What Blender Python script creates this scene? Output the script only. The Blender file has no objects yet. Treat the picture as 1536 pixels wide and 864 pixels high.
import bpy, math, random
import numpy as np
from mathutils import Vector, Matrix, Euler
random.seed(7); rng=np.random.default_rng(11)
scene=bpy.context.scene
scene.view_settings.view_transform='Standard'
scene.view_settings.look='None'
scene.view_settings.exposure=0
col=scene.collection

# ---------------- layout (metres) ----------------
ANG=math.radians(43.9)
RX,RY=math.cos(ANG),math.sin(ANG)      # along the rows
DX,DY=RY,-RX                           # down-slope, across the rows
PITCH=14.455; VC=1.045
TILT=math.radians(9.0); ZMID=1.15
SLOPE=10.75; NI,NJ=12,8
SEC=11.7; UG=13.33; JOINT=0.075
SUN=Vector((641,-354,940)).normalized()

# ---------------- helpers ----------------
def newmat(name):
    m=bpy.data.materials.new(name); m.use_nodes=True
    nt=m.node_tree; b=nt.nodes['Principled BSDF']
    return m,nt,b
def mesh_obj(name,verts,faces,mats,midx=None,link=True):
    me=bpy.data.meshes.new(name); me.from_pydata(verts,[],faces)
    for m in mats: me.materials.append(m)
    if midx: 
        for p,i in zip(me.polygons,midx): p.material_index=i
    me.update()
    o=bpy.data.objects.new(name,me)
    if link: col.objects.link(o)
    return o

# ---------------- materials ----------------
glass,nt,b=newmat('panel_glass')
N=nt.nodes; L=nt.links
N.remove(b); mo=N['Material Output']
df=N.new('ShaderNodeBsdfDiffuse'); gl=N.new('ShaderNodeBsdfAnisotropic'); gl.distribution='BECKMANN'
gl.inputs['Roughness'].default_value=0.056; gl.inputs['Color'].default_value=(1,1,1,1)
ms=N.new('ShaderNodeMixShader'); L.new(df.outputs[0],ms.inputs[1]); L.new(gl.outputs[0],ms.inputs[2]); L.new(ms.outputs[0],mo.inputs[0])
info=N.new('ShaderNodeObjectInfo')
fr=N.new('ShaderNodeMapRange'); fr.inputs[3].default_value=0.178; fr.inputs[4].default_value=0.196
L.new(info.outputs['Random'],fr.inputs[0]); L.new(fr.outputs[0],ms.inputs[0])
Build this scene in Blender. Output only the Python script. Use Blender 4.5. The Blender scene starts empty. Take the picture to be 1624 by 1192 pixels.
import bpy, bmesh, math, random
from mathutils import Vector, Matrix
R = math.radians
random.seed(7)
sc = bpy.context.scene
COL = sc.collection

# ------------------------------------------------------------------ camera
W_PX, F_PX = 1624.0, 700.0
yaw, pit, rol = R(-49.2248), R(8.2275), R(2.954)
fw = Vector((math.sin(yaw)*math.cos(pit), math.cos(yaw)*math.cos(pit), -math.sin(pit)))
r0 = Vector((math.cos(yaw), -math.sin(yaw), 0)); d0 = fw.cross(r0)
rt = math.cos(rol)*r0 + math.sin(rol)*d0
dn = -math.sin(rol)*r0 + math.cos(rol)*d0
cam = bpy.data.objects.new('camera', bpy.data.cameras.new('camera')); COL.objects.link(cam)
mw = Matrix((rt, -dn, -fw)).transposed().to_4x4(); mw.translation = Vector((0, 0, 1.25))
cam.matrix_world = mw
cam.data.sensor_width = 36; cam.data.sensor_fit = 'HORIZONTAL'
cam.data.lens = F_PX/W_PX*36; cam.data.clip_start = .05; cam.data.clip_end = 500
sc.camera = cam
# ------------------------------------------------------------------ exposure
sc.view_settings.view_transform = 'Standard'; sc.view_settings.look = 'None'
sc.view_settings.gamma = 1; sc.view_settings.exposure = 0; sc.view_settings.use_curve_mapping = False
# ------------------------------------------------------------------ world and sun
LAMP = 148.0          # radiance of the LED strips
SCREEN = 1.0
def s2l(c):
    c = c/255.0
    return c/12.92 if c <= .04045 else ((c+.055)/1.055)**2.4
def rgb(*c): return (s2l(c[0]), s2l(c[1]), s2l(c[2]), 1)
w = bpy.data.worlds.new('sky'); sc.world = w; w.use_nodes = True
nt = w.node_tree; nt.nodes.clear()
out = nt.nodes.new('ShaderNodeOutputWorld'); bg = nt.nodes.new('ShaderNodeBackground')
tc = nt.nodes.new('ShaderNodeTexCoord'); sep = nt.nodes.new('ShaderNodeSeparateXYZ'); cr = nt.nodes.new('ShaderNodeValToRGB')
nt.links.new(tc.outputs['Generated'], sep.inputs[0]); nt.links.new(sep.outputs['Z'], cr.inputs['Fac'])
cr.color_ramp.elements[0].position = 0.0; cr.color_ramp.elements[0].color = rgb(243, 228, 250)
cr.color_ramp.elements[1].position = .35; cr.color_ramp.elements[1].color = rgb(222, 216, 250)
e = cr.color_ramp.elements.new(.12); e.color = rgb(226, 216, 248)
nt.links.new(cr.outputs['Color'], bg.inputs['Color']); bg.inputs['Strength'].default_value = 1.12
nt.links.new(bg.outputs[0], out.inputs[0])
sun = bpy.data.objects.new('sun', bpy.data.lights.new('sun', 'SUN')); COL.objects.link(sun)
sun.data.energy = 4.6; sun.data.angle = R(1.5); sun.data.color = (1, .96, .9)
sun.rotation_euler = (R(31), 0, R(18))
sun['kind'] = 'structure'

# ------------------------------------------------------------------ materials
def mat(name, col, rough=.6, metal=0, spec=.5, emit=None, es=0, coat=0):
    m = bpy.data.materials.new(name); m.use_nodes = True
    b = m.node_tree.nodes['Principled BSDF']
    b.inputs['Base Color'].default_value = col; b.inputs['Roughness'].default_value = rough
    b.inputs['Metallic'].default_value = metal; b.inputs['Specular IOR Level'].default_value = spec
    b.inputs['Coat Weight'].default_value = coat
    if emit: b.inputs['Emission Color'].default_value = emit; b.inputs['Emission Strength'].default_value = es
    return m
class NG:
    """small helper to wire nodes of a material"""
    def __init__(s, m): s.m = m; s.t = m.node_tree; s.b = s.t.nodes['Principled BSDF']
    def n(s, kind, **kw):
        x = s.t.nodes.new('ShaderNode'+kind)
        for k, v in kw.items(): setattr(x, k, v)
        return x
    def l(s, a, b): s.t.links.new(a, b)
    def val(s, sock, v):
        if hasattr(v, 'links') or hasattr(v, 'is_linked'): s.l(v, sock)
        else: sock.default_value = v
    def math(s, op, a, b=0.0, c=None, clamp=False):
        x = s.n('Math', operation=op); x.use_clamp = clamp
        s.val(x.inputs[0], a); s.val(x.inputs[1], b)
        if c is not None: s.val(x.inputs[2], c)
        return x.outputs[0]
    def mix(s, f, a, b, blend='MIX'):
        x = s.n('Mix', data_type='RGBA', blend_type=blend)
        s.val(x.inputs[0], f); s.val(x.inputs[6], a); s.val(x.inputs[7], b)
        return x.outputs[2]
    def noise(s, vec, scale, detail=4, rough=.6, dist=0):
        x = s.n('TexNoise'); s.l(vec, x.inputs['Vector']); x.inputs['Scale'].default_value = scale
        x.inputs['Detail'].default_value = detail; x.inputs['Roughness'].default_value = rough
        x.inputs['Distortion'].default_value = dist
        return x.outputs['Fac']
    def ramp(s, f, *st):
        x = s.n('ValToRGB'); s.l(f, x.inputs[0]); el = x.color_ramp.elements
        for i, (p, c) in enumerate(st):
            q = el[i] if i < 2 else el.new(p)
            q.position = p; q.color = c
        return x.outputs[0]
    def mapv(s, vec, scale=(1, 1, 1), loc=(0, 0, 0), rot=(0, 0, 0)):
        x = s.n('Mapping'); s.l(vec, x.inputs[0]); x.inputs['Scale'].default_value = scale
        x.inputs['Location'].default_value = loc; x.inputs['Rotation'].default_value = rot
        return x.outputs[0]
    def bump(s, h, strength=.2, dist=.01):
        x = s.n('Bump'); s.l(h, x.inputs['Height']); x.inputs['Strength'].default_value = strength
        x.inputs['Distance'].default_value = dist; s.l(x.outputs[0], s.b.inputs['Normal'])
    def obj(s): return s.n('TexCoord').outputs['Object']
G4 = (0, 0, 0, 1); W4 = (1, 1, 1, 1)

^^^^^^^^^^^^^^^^

Stated goal: Identify each line in the records above containing the word "this"; copy those lines.

Completed exercise:
What Blender Python script creates this scene? Output the script only. The Blender file has no objects yet. Treat the picture as 1536 pixels wide and 864 pixels high.
Build this scene in Blender. Output only the Python script. Use Blender 4.5. The Blender scene starts empty. Take the picture to be 1624 by 1192 pixels.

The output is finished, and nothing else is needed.